The venture capital market refers to the process by which individuals or groups invest directly in companies that are just starting up operations. These companies are often in need of capital to build their business, and they reach out to venture capitalists to secure that capital. Investors in the venture capital market often have some measure of influence over the companies in which they invest. Such investors gain their profits if the start-up companies make a big dent in the market and either go public or are resold.
Most people think of investing in terms of people putting their money in companies via the stock market and buying and selling shares of these public entities. There are those investors with a certain amount of financial clout who desire a more active type of investment, preferring to invest in companies that may have just begun operations but have the potential for much bigger things. These private companies and investors become connected via the venture capital market.
Start-up companies that seek out investors must be willing to cede some control over their operations if they wish to take advantage of the venture capital market. In return for the money that they put into the company, investors often have the right to make decisions on the future of the company. They might even gain seats on the company's board of directors or have hiring and firing power for key executives.
For an individual investor, the easiest way to get involved in the venture capital market is through investment firms that pool investments from multiple sources and look for companies that require venture capital. These firms are managed by experts in the venture capital process and usually require a minimum investment from those wishing to be involved. Such investment firms use their expertise in the market to seek out companies who may have what it takes to succeed on a higher level.

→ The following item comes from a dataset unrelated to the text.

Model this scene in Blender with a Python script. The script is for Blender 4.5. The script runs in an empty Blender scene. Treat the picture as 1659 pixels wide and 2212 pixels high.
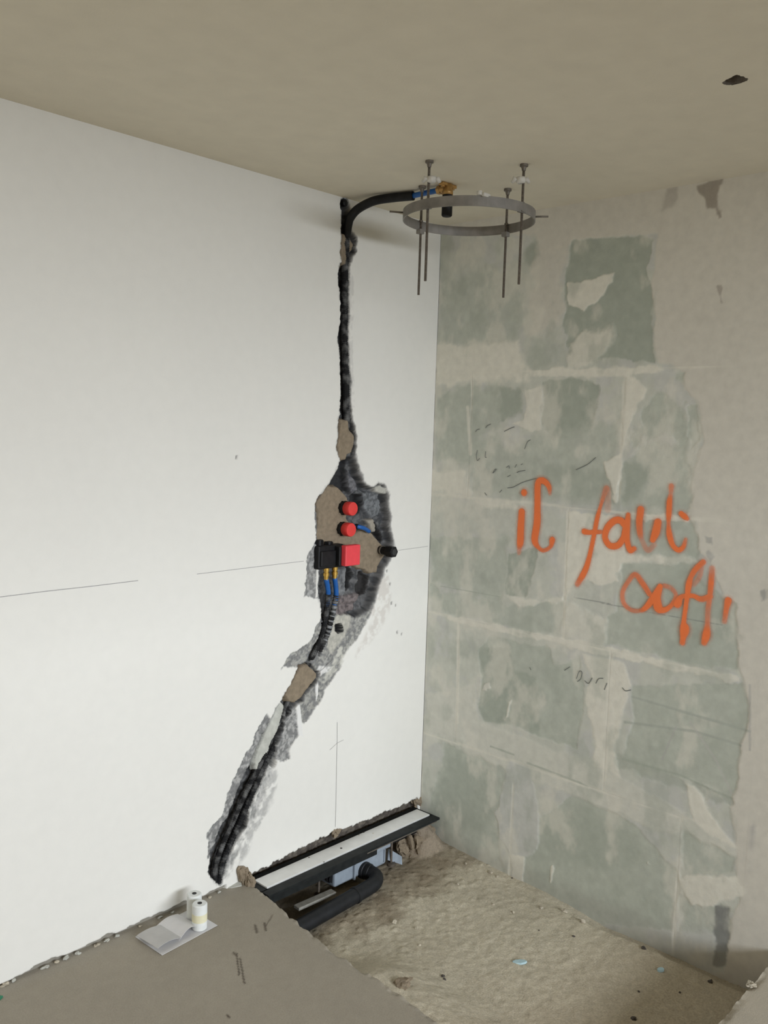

Of course, there is no guarantee that these companies, which often have little or no track record, will succeed. This reality makes the venture capital market a particularly risky one, especially considering the huge amounts of capital changing hands. The ideal situation for an investor is if one of these young companies manages to grab a big portion of its particular sector of the market. When that occurs, the investor can profit from the company being resold at a premium or by the company going public via an initial public offering.